BİRLİKTE VAR OLMAK

Günümüz Türkiye'sinde, İslam ve laiklik arasındaki ayrılık, yurdun insanlarını derinden etkileyen bir gerçeklik haline gelmiştir. Bu konuda var olan çatışmalar, sadece siyasi arenada değil, aynı zamanda günlük yaşamın içinde de hissedilmekte ve toplumun kalbinde derin yaralar açmaktadır.

Özellikle İslami bir hayatı yaşarken  aynı zaman da laik olan  kişilerinde olduğunu yok sayamamakla birlikte, 

İslam'ın kutsal değerleriyle beslenen bir kesim, geleneksel değerlere sıkı sıkıya bağlı olarak yaşamını sürdürmeye çalışırken; diğer yanda, laiklik savunucuları çağdaş bir toplum vizyonuyla modernleşme çabası içindedir. Bu iki yaşam kültürü arasındaki gerilim, sıkça kutuplaşmış bir toplumu ortaya çıkarmış ve karşılıklı anlayış yerine önyargıları beslemiştir.

Ancak, belki de bu ayrılığın ortasında birleşmek için bir adım atabiliriz. İslam'ın derin manevi zenginliği ile laikliğin getirdiği çağdaşlığı dengelemek, toplumun ortak bir paydada buluşmasını sağlayabiliriz.

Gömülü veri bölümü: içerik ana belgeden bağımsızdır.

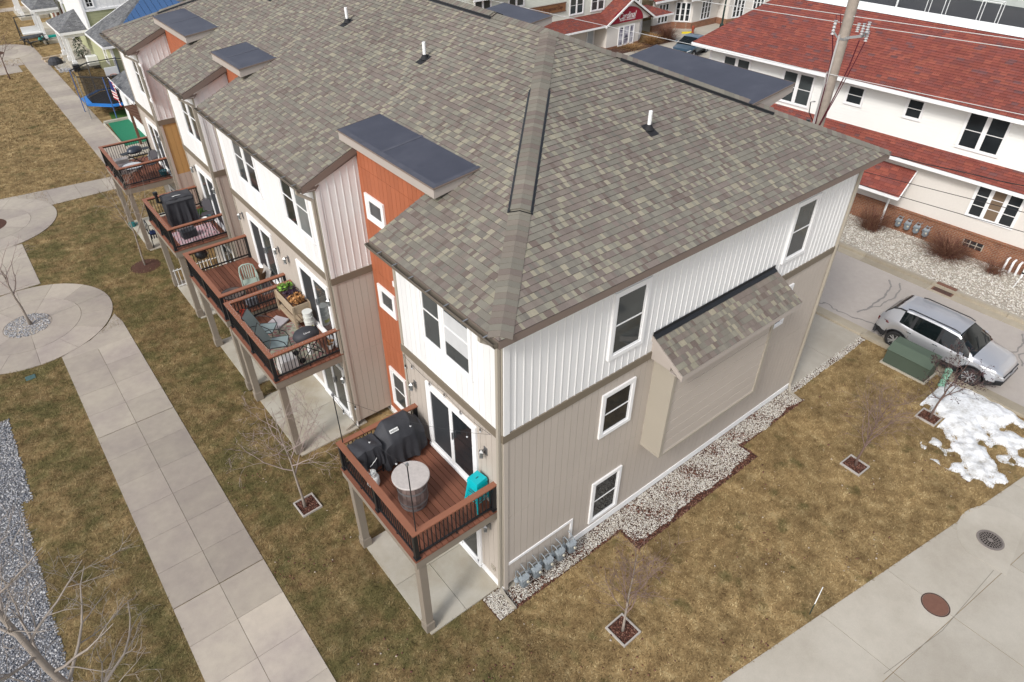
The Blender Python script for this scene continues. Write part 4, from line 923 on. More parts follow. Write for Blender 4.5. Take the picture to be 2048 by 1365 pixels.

Belki de içsel bir yolculukla, birbirimizi anlama ve hoşgörüyle yaklaşma çabasıyla, ortak bir dil bulabiliriz. İslam'ın öğretileriyle laikliğin özgürlükçü vizyonunu bir araya getirerek, toplumsal birlikteliği güçlendirebiliriz. Bu, birbirimize saygı duyma ve farklılıklara hoşgörüyle yaklaşma yolunda bir adım olabilir.